Helping boost sales of the offering last week was Fox’s announcement on the eve of the IPO that the Entertainment Group doubled its net income for its first quarter ended Sept. 30 to $57 million (10 cents a share). The year before, Fox had first-quarter net income of $28 million on revenues of $1.47 billion (5 cents).

The numbers were doubtless attractive to investors, but that kind of success can be fleeting in the entertainment industry. Fox’s first-quarter earnings were inflated by an unusually strong summer at the box office and home-video sales of the smash “Titanic.”

Vogel points out that a hit like “Titanic” comes all too infrequently in Hollywood. He cautions about factoring its success into the future equation. Fox, however, has two upcoming prequels to “Star Wars” that are expected to be major hits.

Even so, some of the revenue projections for the Entertainment Group’s future may be too optimistic. For instance, Fox projects the group will post total revenues of $5 billion in fiscal 1999, about twice the number forecast by many analysts.

Dave Davis, an investment banker specializing in the entertainment industry at Century City-based Houlihan Lokey Howard & Zukin, is wary of Fox’s projections.

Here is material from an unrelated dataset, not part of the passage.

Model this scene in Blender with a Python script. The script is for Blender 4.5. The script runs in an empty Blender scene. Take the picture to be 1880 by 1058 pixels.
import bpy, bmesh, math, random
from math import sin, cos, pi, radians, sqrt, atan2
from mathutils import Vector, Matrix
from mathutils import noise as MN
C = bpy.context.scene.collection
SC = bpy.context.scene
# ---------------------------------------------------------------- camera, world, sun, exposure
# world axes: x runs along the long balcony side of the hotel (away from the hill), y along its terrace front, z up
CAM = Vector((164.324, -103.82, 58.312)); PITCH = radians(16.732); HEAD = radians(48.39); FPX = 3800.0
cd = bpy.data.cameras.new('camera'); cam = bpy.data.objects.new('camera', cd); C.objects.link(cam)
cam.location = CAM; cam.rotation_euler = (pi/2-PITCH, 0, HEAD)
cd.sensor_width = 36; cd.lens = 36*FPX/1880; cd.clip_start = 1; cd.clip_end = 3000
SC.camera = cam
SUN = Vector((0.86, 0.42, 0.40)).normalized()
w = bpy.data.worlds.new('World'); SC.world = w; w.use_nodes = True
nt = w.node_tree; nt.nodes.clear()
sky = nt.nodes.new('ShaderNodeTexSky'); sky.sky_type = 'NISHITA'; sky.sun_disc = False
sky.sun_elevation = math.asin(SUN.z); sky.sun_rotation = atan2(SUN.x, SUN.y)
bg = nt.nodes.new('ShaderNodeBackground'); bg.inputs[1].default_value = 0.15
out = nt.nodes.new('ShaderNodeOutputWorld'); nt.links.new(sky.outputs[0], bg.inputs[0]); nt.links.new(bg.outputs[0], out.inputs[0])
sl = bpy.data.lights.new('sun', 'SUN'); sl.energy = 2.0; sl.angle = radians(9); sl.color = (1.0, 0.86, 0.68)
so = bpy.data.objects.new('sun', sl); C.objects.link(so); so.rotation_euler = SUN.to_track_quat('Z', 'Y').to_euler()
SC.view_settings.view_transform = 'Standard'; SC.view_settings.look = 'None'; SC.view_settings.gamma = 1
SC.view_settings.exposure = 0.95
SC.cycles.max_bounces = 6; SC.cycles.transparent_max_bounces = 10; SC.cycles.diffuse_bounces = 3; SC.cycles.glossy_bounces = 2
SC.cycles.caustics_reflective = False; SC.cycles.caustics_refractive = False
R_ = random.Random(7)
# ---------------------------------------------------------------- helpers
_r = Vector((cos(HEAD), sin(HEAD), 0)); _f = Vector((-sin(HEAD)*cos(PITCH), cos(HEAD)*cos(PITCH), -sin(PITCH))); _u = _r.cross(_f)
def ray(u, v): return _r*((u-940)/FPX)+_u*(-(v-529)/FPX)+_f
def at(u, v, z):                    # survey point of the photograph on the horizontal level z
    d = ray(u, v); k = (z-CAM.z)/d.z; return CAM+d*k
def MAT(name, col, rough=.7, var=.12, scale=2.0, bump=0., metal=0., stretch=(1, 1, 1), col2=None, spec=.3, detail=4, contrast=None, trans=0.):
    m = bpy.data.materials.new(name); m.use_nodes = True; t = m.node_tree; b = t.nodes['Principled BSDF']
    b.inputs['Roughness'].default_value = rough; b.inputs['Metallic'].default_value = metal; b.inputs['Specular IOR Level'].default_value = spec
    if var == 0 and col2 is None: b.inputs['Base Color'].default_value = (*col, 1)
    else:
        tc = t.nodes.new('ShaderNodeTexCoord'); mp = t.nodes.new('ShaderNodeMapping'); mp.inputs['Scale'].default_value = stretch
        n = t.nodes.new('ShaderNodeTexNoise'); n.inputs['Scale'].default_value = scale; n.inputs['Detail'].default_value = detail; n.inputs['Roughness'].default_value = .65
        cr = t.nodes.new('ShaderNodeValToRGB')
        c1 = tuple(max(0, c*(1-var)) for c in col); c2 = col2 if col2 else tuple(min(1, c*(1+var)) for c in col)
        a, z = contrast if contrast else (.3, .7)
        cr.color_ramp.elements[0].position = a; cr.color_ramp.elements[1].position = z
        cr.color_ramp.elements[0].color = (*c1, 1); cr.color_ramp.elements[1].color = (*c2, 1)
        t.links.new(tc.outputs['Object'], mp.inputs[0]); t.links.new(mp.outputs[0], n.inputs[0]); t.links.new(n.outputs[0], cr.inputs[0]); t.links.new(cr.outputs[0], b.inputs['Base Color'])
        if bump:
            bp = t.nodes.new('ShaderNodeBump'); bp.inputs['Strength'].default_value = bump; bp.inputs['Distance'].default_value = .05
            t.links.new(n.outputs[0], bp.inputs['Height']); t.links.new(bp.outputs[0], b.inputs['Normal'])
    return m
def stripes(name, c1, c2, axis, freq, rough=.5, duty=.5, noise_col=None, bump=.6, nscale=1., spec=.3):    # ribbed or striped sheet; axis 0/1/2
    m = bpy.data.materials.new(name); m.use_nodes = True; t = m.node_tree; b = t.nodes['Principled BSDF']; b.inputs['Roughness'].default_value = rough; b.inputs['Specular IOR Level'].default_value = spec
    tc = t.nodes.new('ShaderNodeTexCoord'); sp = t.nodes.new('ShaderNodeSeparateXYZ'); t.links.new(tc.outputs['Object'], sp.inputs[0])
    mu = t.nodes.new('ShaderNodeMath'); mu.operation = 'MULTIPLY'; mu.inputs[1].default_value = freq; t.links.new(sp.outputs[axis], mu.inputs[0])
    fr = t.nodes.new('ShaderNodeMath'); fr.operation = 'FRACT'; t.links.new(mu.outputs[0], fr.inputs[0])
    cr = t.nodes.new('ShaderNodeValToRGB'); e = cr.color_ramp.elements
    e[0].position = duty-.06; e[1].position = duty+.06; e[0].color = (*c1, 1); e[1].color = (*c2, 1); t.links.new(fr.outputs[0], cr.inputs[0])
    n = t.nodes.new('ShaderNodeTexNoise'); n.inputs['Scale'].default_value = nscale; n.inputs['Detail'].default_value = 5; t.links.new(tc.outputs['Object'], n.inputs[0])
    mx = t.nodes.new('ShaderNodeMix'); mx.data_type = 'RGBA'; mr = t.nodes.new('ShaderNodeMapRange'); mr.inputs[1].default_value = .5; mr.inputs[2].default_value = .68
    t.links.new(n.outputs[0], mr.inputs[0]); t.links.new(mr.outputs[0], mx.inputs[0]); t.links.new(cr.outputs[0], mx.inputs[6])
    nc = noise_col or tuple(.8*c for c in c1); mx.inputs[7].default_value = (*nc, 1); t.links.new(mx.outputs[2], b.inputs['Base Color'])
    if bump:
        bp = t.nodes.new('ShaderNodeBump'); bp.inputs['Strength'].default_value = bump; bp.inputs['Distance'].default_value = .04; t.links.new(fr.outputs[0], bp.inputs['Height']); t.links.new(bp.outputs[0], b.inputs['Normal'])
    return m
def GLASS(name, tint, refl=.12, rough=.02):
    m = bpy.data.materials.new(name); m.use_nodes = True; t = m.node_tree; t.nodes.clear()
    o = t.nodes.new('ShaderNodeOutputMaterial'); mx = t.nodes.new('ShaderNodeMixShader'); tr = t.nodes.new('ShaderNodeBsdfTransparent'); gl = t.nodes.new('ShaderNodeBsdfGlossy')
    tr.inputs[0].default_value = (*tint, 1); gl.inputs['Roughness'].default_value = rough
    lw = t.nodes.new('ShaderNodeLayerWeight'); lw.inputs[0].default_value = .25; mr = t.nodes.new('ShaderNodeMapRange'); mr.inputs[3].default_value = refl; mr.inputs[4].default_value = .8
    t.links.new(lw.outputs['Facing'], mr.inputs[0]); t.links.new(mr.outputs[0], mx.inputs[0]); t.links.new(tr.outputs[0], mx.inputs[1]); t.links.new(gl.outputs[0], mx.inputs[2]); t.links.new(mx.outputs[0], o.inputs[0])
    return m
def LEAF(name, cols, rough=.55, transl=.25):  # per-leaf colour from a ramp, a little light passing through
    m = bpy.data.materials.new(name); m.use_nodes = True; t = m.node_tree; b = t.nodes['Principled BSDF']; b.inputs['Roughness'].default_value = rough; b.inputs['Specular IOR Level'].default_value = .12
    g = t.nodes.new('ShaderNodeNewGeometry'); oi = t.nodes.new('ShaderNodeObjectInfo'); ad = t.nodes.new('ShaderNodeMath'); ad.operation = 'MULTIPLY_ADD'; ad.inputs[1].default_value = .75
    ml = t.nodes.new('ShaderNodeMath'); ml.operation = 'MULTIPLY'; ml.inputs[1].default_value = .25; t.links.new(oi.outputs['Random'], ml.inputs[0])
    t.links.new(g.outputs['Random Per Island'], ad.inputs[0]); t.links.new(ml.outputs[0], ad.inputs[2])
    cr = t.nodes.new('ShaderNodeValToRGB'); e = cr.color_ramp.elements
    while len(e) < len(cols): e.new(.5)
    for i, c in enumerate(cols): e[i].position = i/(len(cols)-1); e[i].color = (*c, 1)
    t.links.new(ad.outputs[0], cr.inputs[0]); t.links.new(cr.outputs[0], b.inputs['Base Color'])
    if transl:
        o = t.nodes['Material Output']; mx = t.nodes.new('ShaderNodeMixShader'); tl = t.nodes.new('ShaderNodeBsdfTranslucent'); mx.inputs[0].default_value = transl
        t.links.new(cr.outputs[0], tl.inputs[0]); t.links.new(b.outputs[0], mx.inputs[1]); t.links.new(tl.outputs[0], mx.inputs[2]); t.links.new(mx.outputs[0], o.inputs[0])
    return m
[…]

“The pluses are that film and related software are sexy investments,” he said, “but they are building growth off the ebbs and flows and are coming off high years, which is hard to sustain over a five-year period.”

Bishop Cheen, an analyst at Charlotte, N.C.-based First Union Capital Markets, said the volatile world economy could also play a major factor in the company’s future.

“You could have an economic recession,” he said. “And (TV and cable) is ad-driven. You could have a bad spate of films and the studio runs cold.”

The successful offering, which raised about $2.8 billion, more than doubles the amount of cash in the vaults of parent News Corp., which retains an 81.3 percent interest in the new company.

The offering includes Twentieth Century Fox Film Corp., the Fox network, Fox-owned TV stations around the country, and Fox’s cable assets such as Fox News and the Fox-Liberty Sports Network. At current prices, the company has a market capitalization of $15.1 billion.

Fox officials have said they plan to use the new infusion to pay down some of News Corp’s $9.3 billion debt.

But a few analysts question whether News Corp. chieftain Rupert Murdoch might start spending again to acquire more pieces for his global media empire. Such moves would increase, not decrease, the debt.

“What does he want to do with the money?” Vogel asked. “He might find some venture to buy and change his mind about paying off the debt.”

Added Cheen: “This is a sexy IPO. You are not buying tuna fish, you are buying show biz, and you can see your investment every night on multiple platforms.”